Showing that a function in $\Bbb{R}^{2}$ is a diffeomorphism.

Question

Let $f:\Bbb{R}\rightarrow\Bbb{R}$ a function of class $C^{1}$ such that $|f'(t)|\leq k < 1\, \forall\, t\in\Bbb{R}$. Define $\phi:\Bbb{R}^{2}\rightarrow\Bbb{R}^2$ by

$$\phi(x,y)=(x+f(y),y+f(x)). $$

I need to show that $\phi$ is a diffeomorphism.
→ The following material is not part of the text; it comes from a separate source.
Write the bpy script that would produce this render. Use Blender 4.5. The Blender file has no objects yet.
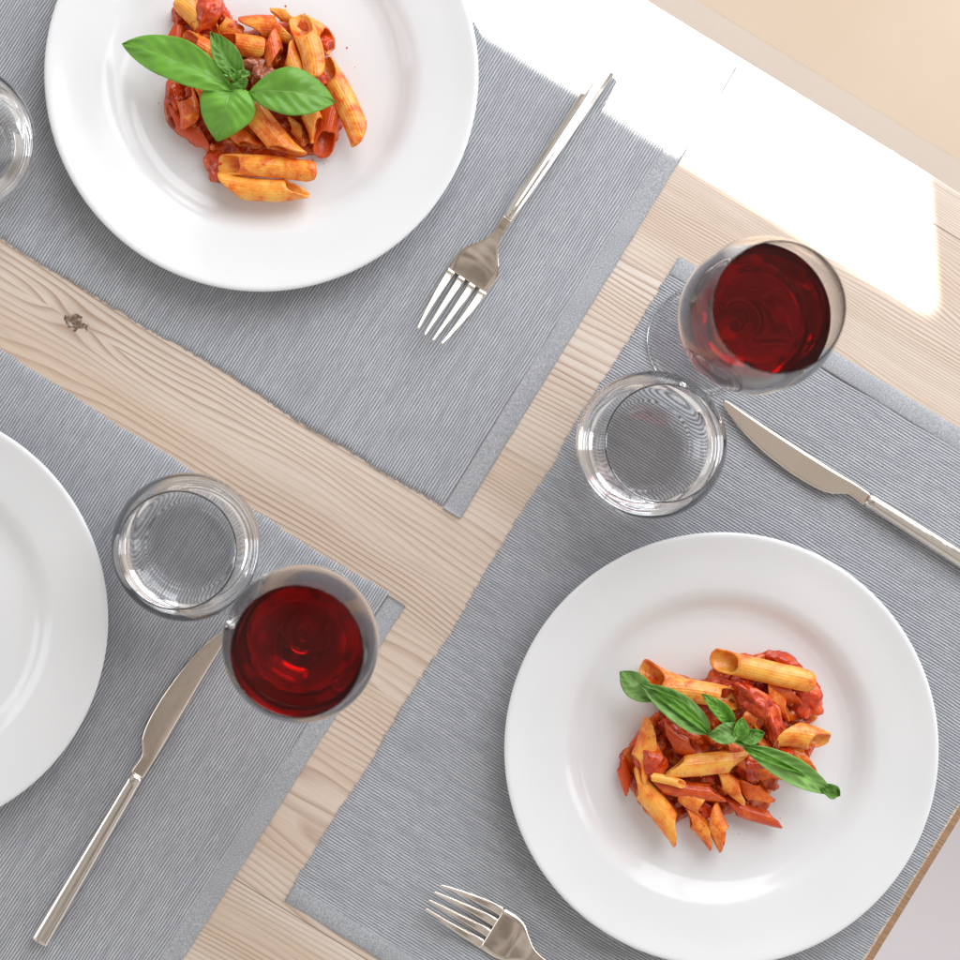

I want to use this theorem:

$\textbf{Theorem:}$ Let $A\subset\Bbb{R}^{n}$ an open set, and $\phi:A\rightarrow\Bbb{R}^{n}$ a function of class $C^{r}.$ If $\phi$ is injective and $\phi'(\textbf{x})$ is non-singular $\forall\, \textbf{x}\in A$, so $\phi$ is a diffeomorphism of class $C^{r}.$

In this case, $A=\Bbb{R}^{2}$ itself, and $r=1$. It was easy to show that $\phi'(x)$ is non-singular for all $\textbf{x}\in\Bbb{R}^{2},$ but I don't know how to show that $\phi$ is injetive.

What I did:

$$\phi(x_1,y_1)=\phi(x_2,y_2)\iff \begin{cases} x_1+f(y_1)=x_2+f(y_2) \\ y_1+f(x_1)=y_2+f(x_2) \end{cases} \iff \begin{cases} x_1-x_2=f(y_2)-f(y_1) \\ y_1-y_2=f(x_2)-f(x_2) \end{cases}. $$

If I proved that this two equations are both zero, I 'm done, but I don't know if this is the right way.

Answer 1

$x_1-x_2=f(y_2)-f(y_1)$ implies that $|x_1-x_2|\leq |f'(t_1)(y_2-y_1)|\leq k|y_2-y_1|$

$y_1-y_2=f(x_2)-f(x_1)$ implies that $|y_1-y_2|\leq k|x_1-x_2|$, we deduce that:

$|x_1-x_2|<k|y_1-y_2|\leq k^2|x_1-x_2|$ implies that $x_1=x_2$ since $k<1$, same idea shows that $y_1=y_2$.